-------- Material for the task --------
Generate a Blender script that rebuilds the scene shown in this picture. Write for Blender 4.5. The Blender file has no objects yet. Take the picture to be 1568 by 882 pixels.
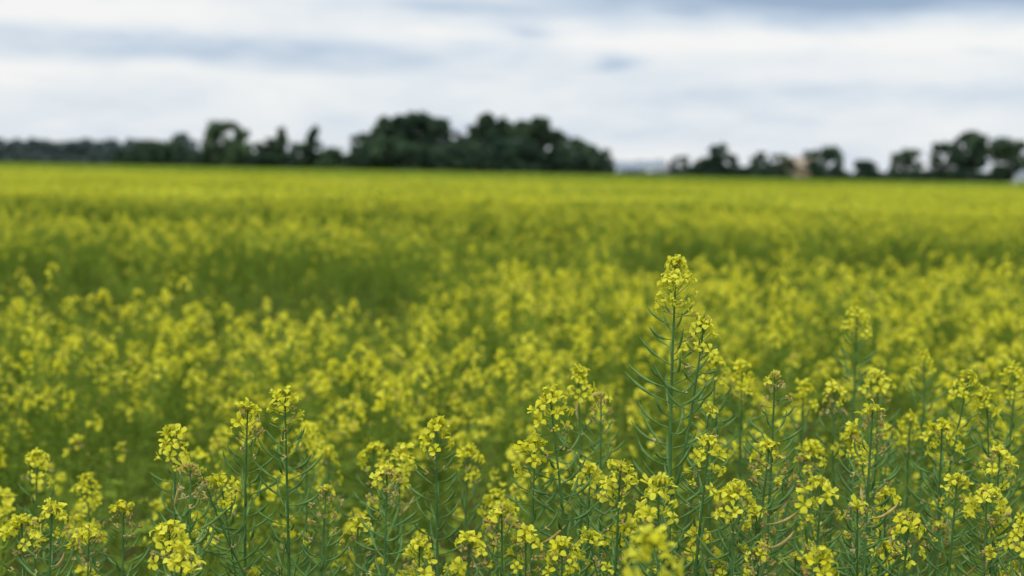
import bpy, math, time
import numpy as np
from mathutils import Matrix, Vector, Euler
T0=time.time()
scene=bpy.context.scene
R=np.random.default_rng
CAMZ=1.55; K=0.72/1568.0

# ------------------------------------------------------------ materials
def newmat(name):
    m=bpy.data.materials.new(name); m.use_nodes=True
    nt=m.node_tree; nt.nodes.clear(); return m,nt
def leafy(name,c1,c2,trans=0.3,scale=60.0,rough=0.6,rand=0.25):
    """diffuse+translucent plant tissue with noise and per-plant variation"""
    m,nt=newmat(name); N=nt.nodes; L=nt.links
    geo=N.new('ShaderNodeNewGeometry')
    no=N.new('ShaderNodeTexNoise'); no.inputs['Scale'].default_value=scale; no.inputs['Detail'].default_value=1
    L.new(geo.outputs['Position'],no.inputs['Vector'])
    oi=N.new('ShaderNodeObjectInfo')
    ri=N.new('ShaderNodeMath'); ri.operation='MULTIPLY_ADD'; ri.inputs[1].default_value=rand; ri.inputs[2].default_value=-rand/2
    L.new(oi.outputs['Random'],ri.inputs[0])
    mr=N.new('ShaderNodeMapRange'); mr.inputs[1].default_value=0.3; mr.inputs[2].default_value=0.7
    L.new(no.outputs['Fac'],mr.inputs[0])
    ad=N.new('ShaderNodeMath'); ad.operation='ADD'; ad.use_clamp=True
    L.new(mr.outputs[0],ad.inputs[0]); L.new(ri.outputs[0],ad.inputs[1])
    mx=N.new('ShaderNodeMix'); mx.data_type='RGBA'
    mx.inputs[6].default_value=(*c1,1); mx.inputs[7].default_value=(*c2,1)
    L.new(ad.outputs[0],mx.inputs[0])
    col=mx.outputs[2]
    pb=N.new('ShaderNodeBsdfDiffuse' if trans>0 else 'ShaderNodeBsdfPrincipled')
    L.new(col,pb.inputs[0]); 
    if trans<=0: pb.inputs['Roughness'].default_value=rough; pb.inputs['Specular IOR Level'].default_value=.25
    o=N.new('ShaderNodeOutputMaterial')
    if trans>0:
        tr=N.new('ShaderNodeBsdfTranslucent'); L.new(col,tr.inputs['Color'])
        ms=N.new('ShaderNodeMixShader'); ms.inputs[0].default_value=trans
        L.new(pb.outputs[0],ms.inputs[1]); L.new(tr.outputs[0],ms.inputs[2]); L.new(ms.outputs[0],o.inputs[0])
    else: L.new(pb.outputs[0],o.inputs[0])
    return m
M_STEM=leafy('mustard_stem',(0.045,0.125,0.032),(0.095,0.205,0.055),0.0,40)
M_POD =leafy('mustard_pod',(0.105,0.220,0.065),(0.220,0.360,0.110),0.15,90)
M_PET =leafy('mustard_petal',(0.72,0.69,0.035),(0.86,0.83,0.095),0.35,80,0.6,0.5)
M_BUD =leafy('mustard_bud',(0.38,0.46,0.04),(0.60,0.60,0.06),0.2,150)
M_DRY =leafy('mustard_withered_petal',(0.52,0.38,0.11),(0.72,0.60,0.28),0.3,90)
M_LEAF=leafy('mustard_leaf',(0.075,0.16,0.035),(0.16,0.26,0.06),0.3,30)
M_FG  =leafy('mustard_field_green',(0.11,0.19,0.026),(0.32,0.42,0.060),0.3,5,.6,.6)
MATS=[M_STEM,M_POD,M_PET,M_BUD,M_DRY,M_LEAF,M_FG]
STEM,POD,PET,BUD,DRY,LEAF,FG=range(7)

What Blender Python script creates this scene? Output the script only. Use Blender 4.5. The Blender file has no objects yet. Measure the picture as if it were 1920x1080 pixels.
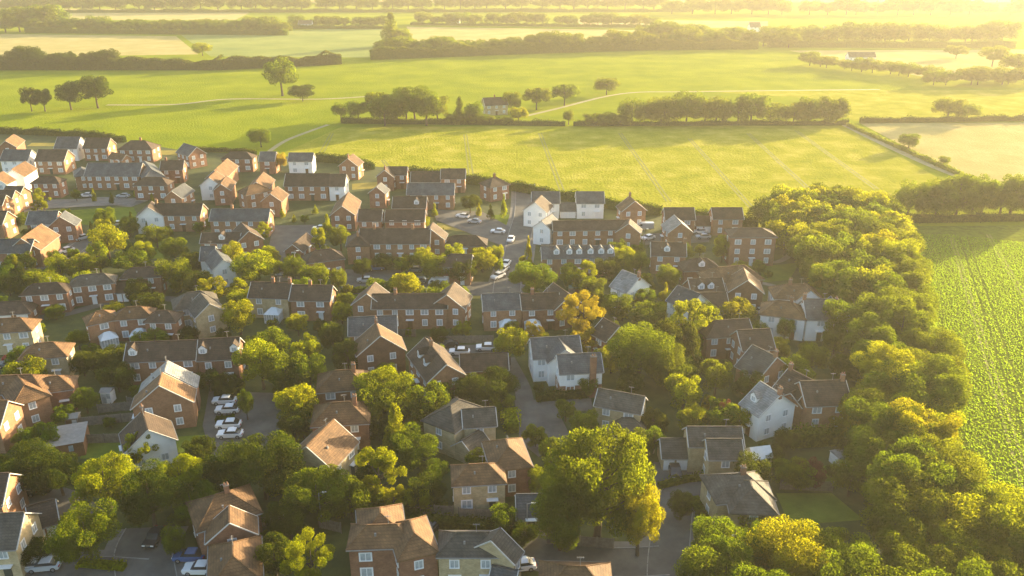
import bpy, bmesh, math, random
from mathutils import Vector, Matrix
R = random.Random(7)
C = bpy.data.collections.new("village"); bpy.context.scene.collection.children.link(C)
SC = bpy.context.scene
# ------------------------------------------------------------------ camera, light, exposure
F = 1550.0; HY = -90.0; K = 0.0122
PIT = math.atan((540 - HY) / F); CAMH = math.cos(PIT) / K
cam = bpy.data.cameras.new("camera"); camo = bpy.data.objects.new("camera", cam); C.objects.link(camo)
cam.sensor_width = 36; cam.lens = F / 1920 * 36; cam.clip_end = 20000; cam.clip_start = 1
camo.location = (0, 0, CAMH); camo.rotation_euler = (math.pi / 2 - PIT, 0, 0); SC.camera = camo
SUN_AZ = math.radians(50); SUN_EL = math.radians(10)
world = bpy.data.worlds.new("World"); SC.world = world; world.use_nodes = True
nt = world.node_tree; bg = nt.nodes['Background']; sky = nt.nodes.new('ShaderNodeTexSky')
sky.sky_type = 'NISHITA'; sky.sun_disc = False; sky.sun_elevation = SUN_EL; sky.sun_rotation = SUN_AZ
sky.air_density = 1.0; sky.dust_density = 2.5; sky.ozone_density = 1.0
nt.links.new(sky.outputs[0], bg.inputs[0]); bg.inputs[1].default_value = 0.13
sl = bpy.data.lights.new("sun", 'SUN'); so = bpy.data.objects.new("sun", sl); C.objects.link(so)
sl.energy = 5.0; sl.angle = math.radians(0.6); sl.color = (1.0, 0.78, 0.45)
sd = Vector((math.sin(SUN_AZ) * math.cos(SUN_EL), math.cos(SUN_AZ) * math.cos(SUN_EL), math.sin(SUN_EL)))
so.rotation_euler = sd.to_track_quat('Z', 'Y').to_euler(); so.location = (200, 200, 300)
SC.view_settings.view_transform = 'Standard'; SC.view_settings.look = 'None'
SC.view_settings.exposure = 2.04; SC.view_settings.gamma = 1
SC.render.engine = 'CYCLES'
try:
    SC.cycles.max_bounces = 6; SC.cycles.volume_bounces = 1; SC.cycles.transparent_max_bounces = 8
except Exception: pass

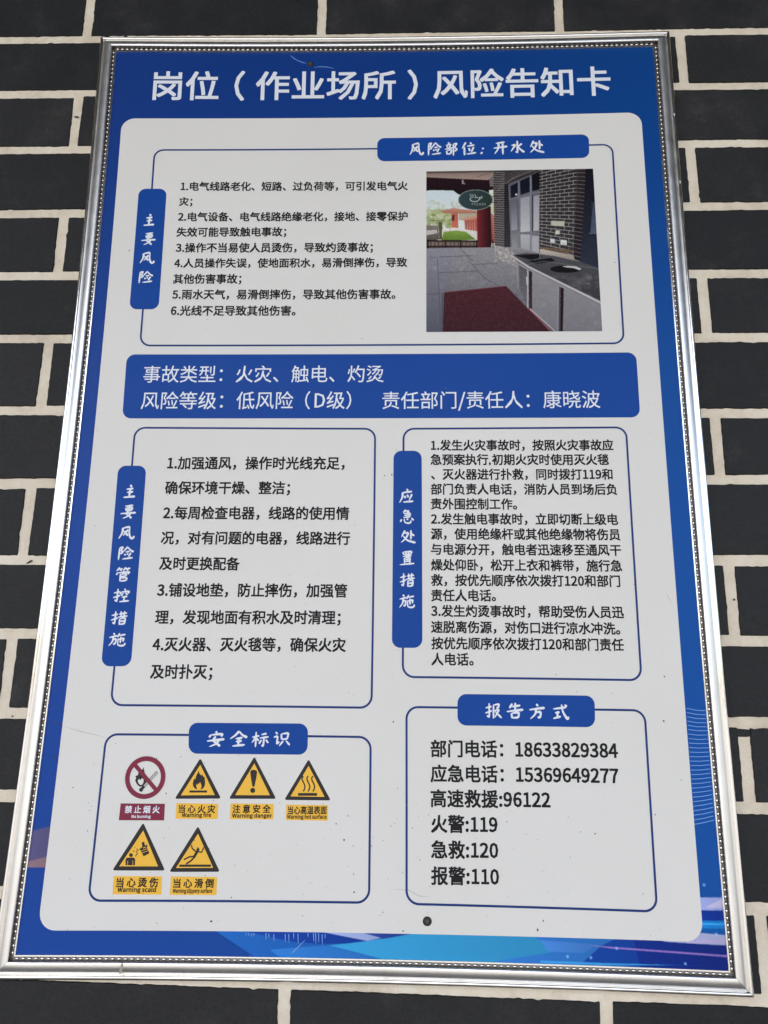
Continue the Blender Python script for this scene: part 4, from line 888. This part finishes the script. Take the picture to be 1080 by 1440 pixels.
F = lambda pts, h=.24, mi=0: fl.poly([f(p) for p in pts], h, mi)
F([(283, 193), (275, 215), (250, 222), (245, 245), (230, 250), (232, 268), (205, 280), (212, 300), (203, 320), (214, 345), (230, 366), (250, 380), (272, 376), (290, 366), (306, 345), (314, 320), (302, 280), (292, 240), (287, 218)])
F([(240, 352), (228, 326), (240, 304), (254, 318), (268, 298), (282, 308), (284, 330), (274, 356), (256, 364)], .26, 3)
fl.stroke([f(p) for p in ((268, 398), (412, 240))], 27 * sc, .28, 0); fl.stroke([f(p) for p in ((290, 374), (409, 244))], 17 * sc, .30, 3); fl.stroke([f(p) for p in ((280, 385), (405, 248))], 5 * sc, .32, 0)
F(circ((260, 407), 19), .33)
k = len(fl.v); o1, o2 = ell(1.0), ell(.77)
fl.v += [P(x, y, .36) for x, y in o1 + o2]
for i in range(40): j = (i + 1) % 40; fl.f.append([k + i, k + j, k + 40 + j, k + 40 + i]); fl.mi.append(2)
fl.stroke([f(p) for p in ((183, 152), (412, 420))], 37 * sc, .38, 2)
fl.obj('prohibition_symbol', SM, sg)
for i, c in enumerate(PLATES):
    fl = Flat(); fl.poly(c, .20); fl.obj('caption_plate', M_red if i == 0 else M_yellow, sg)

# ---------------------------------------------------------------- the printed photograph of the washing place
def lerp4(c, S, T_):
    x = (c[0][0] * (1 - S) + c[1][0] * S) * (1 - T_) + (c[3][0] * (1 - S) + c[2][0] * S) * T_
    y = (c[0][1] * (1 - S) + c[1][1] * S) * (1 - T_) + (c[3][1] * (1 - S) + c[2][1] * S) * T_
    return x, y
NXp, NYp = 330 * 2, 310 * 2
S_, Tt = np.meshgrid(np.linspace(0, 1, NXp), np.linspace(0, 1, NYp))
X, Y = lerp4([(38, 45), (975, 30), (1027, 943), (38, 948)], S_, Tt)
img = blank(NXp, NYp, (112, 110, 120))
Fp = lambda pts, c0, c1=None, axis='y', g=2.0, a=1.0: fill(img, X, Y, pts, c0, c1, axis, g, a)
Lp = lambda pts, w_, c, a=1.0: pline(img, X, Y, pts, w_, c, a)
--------
_What is being asked_: Give again, exactly, the lines from the start of the data through the one holding "CAMZ=1.55; K=0.72/1568.0"; omit the pictures.

_Exercise answer_:
Generate a Blender script that rebuilds the scene shown in this picture. Write for Blender 4.5. The Blender file has no objects yet. Take the picture to be 1568 by 882 pixels.
import bpy, math, time
import numpy as np
from mathutils import Matrix, Vector, Euler
T0=time.time()
scene=bpy.context.scene
R=np.random.default_rng
CAMZ=1.55; K=0.72/1568.0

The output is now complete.